Aussi a-t-il voulu que la République qu’il honore se dépouillât de ses anciens attributs, qu’elle répudiât sa devise d’autrefois et qu’elle se présentât à la France et au monde calme et fière, tenant à la main le rameau, symbole de la paix et de la concorde.

Nous en avons fini pour toujours avec la violence : le suffrage universel, cette grande conquête de 1848, a remplacé l’action révolutionnaire.

La République actuelle doit puiser sa force là même où elle prend son origine : dans le droit.

C’est cette pensée qu’a très bien traduite l’auteur du monument que nous inaugurons, lorsqu’il a donné pour appui à la République la table sur laquelle est gravée la déclaration des droits de l’homme, l’expression la plus élevée que nous connaissions du sentiment démocratique, l’expression la plus complètes des principes qui doivent régir les rapports des hommes vivant en société : égalité des citoyens, liberté individuelle, liberté de conscience, liberté de la presse et de la parole, inviolabilité de la propriété, respect du travail et des droits d’autrui, droits et devoirs se trouvent réunis dans les dix sept articles dont se compose ce mémorable monument.

Telle est, Messieurs, la République que M. Morice a conçu l’image et à laquelle le conseil municipal de la ville de Paris a donné ses préférences ; ainsi comprise, ainsi pratiquées ; la République poursuivra paisiblement ses destinées, dédaignant les clameurs et les menaces impuissantes de ses adversaires.

La nation française ne veut pas imposer sa volonté aux autres peuples ; elle demande seulement à vivre chez elle, libre et respectée, et aucun sacrifice ne lui coûtera pour maintenir son indépendance.

Elle a acquis assez de gloire sur les champs de bataille pour ne pas chercher de nouveaux combats.
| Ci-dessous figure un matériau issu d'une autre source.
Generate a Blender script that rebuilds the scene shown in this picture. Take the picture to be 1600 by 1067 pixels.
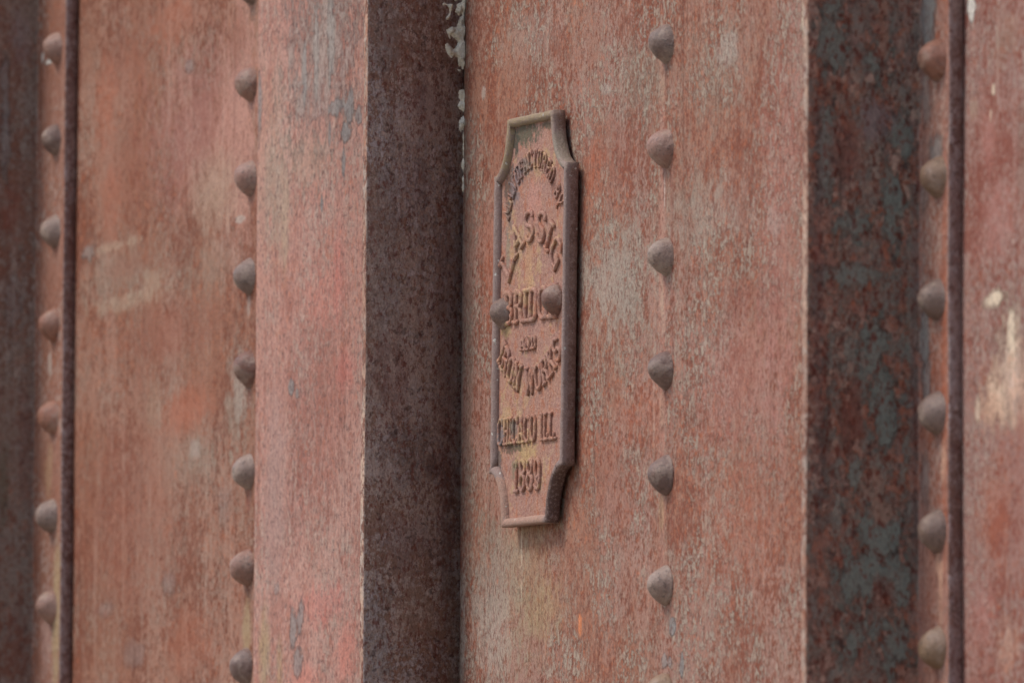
import bpy, bmesh, math, random
from mathutils import Vector, Matrix, noise as mn

for o in list(bpy.data.objects):
    bpy.data.objects.remove(o)
SC = bpy.context.scene
COL = SC.collection

# ---------------------------------------------------------------- camera, sky, sun, exposure
CAM_LOC = (7.70232, -2.95664, 1.6036)
CAM_ROT = [[0.3588334, 0.0821092, 0.9297831], [0.933385, -0.0375172, -0.3569103], [0.0055772, 0.9959169, -0.0901019]]
cam_d = bpy.data.cameras.new('camera')
cam = bpy.data.objects.new('camera', cam_d)
COL.objects.link(cam)
cam.matrix_world = Matrix.Translation(CAM_LOC) @ Matrix(CAM_ROT).to_4x4()
cam_d.sensor_width = 36.0
cam_d.lens = 15110.0 / 1600.0 * 36.0
cam_d.clip_start = 0.1
cam_d.clip_end = 200.0
cam_d.dof.use_dof = True
cam_d.dof.focus_distance = 8.24
cam_d.dof.aperture_fstop = 12.5
SC.camera = cam

SUN_EL, SUN_AZ = math.radians(55), math.radians(197)      # azimuth from +Y, clockwise: in front of the wall, a little left
w = bpy.data.worlds.new('World'); SC.world = w; w.use_nodes = True
nt = w.node_tree
bg = nt.nodes['Background']
sky = nt.nodes.new('ShaderNodeTexSky'); sky.sky_type = 'NISHITA'; sky.sun_disc = False
sky.sun_elevation = SUN_EL; sky.sun_rotation = SUN_AZ
sky.air_density = 1.0; sky.dust_density = 1.5; sky.ozone_density = 1.0
nt.links.new(sky.outputs[0], bg.inputs[0]); bg.inputs[1].default_value = 0.15
sd = bpy.data.lights.new('sun', 'SUN'); sd.energy = 1.9; sd.angle = math.radians(18); sd.color = (1.0, 0.965, 0.90)
so = bpy.data.objects.new('sun', sd); COL.objects.link(so)
to_sun = Vector((math.sin(SUN_AZ) * math.cos(SUN_EL), math.cos(SUN_AZ) * math.cos(SUN_EL), math.sin(SUN_EL)))
so.rotation_euler = to_sun.to_track_quat('Z', 'Y').to_euler(); so.location = (0, -4, 6)
SC.view_settings.view_transform = 'Standard'; SC.view_settings.look = 'None'
SC.view_settings.gamma = 1.0; SC.view_settings.exposure = 0.34
SC.render.engine = 'CYCLES'
SC.render.resolution_x, SC.render.resolution_y = 1024, 682

# ---------------------------------------------------------------- small helpers
def srgb(r, g, b):
    f = lambda c: (c / 255 / 12.92) if c / 255 <= 0.04045 else ((c / 255 + 0.055) / 1.055) ** 2.4
    return (f(r), f(g), f(b), 1.0)

PAL = dict(slate=(138, 130, 124), chalk=(176, 158, 144), red=(202, 118, 104), salmon=(204, 130, 112), ochre=(166, 140, 104),
           tan=(176, 148, 124), greypink=(170, 136, 124), pink=(184, 128, 116), orange=(172, 98, 70), brown=(146, 88, 68),
           brightor=(215, 130, 85), white=(232, 224, 210), grime=(124, 104, 88), pinktan=(184, 134, 116), deep=(138, 74, 60),
           cream=(226, 202, 174), sand=(212, 164, 136), deepred=(112, 64, 54), purple=(136, 116, 112), dark=(92, 74, 68),
           steel=(120, 123, 112), rustlight=(166, 118, 96), rust=(132, 72, 56), plum=(122, 88, 82), bluegrey=(136, 132, 126), greywash=(150, 137, 119),
           olive=(98, 90, 72))

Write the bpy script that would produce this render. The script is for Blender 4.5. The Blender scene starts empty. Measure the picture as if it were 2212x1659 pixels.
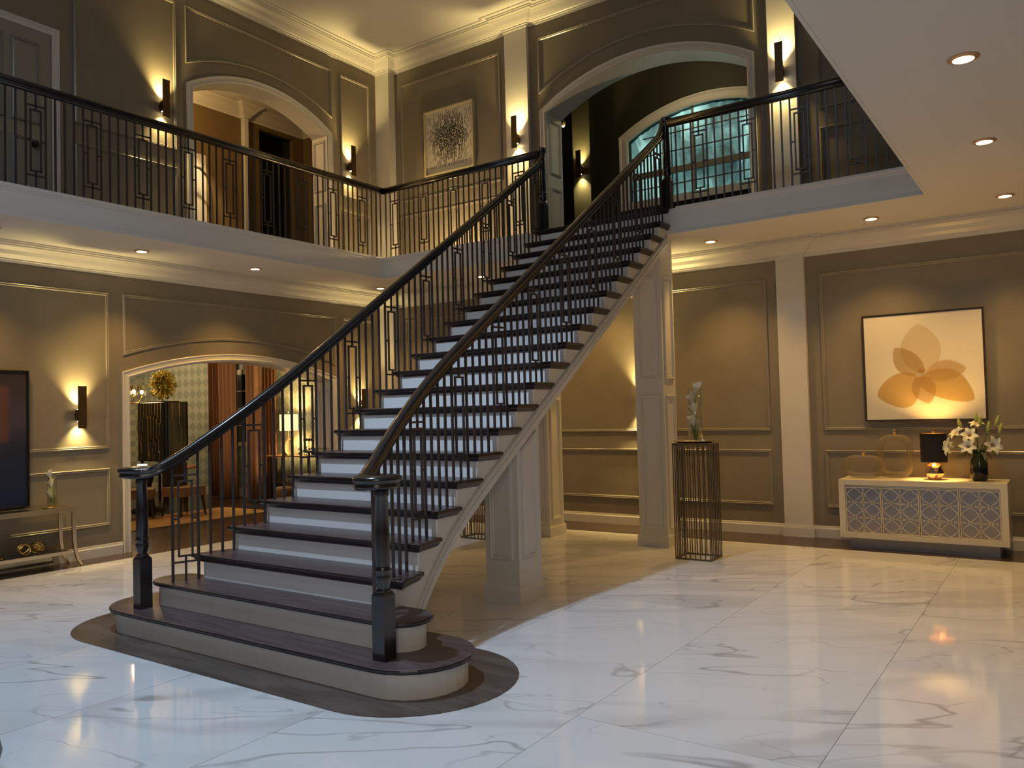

On sait qu’elle trouvera dans son travail, dans les qualités de son génie, les conditions nécessaires pour tenir glorieusement son rang dans le monde et contribuer puissamment au progrès de l’humanité.

Ces sentiments, Messieurs, ont certainement inspiré l’œuvre remarquable du jeune statuaire, il se dégagent de la solennité présente, ils nous unissent dans un même vœu pour la grandeur de la patrie, et nous font pousser la même acclamation : Vive la République.